A friend of mine asked me to watch the first section of Zeitgeist (a movie you can watch for free on the internet at http://zeitgeistmovie.com/) and give him some perspective on it.
Here goes:
I don’t recall ever having run across so many factual inaccuracies in such a short span of time. I doubt I even caught them all — they were flying fast and furious.
I’ll start with a few that are easy for an untrained layperson to see right away. There’s some other stuff he said that I know is false, but demonstrating it is less easy. It becomes “my expert you’ve never heard of” versus “his expert you’ve never heard of” with me saying “my expert is better than his expert — trust me.” So I’ll keep this list focused on stuff anyone can easily verify on their own.
One easily-checked fact that he builds his argument on is that the Southern Cross is the real inspiration for the cross of Jesus (watch from 17:35 through 19:03). Three problems with this:
a) The Southern Cross is a modern invention — not an ancient constellation. Check http://www.windows.ucar.edu/the_universe/crux.html and http://www.fillingthesky.com/constellationhistory.html
b) The Southern Cross is not visible from where the New Testament was written. In the Northern Hemisphere you have to be below 30 degrees latitude to see it. The New Testament was written from Jerusalem on north.

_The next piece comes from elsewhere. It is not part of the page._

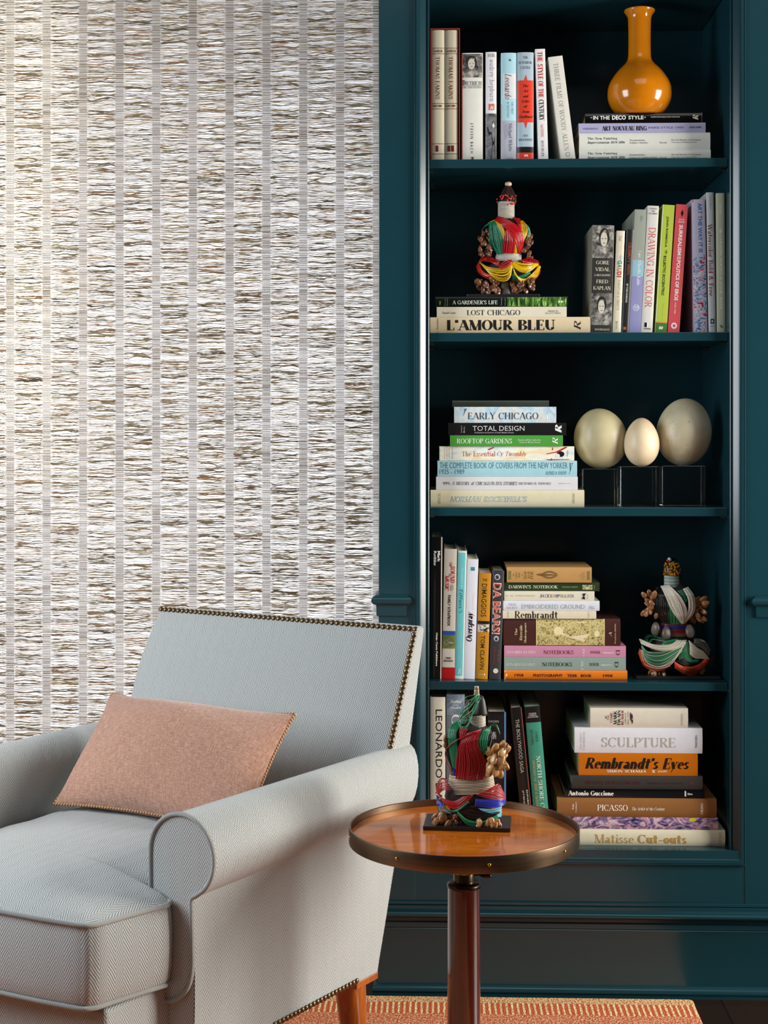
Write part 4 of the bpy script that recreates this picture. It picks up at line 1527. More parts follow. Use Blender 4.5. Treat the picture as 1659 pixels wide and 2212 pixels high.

c) It’s hard to see how a constellation that didn’t exist and couldn’t be seen inspired the story of Jesus when Romans actually killed people on crosses all the time. Is he seriously suggesting that the Romans didn’t actually crucify people?
Missing such a basic fact doesn’t inspire confidence in the more esoteric, less easily-checked facts he uses to make his entire case. There are other easily-checked facts he distorts. Two from the Bible struck me.
In the time range 23:38 — 25:20 the movie claims that Jesus is a personification of the astrological sign of Pisces. Towards the end of this section, the narrator states that Jesus’ disciples asked him when he would celebrate the next passover with them him after he is gone and that Jesus’ answer in Luke 22:10 was code language for Aquarius (the next age of the Zodiac). This is easy enough to check — and it turns out to be a lie. Luke 22:10 is about the passover they are celebrating that night, not the next meal they will share after his resurrection. That isn’t a minor difference — it undermines his entire interpretation.
Another example of his willingness to distort the Bible to make his point occurs around time marker 21:10, when he says that the Bible teaches that Jesus comes from heaven wearing a crown of thorns, which represent the rays of the sun. He quotes John 19:5 to support this point. Look it up. There’s not even a hint of Jesus descending from heaven anywhere in this passage. He’s walking from one place to another — not descending from the clouds as the narrator claims.
These two instances aren’t nitpicking — these are very easily checked statements in the bestselling book of all time which is always available for instant fact-checking on the internet at places such as Bible Gateway. If he didn’t even check these references that key parts of his argument rely on, then how much stock can we place in his references to obscure ancient Egyptian texts that only scholars have ready access to?
He’s evidently received criticism along this line, because he felt compelled to give some documentation for his use of ancient texts at http://www.zeitgeistmovie.com/GMappendix.htm
Just look through it. Pay attention to the stories of Jesus in the right column (you are presumably more familiar with them). I think you’ll be surprised at how flaky that list is.
Bottom line: Zeitgeist is very imaginative, but that’s about it.
UPDATE 2/24/2008: This post is still generating comments. It’s been six months since I wrote this post, and since then a helpful review by Ben Witherington has been posted — The Zeitgeist of the ‘Zeitgeist Movie’. Look to it for a more detailed rebuttal of the movie’s claims.